Wednesday, September 30, 2009

The Help - Kathryn Stockett

5/5 stars

The Help is a magnificent book recounting the lives of African-American maids and their white employers in Jackson, Mississippi, at the beginning of the 1960’s through 3 narrators. Skitter is 22 years old, just graduated from college, wants to be a journalist in New York, and is back home in Mississippi. Aibileen is a 50 year old maid working for Elizabeth and practically raising Elizabeth’s children. Finally, Minni is another maid and has a hard time finding a job because of her big mouth. The focus of the book is simple: all three women are united in an undercover and dangerous endeavor –which I am not going to reveal so as not so spoil half of the book.
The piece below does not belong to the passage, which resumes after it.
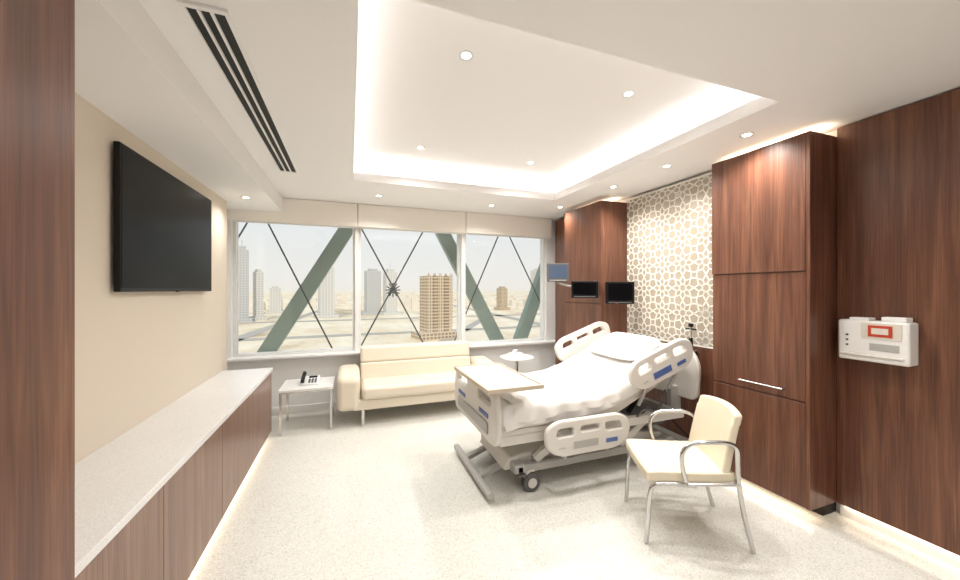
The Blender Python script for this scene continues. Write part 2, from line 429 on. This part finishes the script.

The author succeeds in writing in all three voices, including the two maids’ voices, with their grammatical errors and approximations, with such love and understanding for her characters that you cannot but love them and root for them as well. My emotions ran high while reading this book: anger at the white women, ignorant, intolerant, and happy in their status quo; tenderness at the way the maids raise kids who are not their own, while neglecting their own; hope in the project the 3 women undertake; mainly, a sense of wonder at how people lived then.

This book is a work of fiction, but almost feels like a sociological study of the lives of the South in the 1960’s. The reader is thrown in a world where love and anger, despair and expectations cohabit daily, where manners and social status are more important than feelings and true friendships. I adore this book. It is courageous and beautiful, like its protagonists.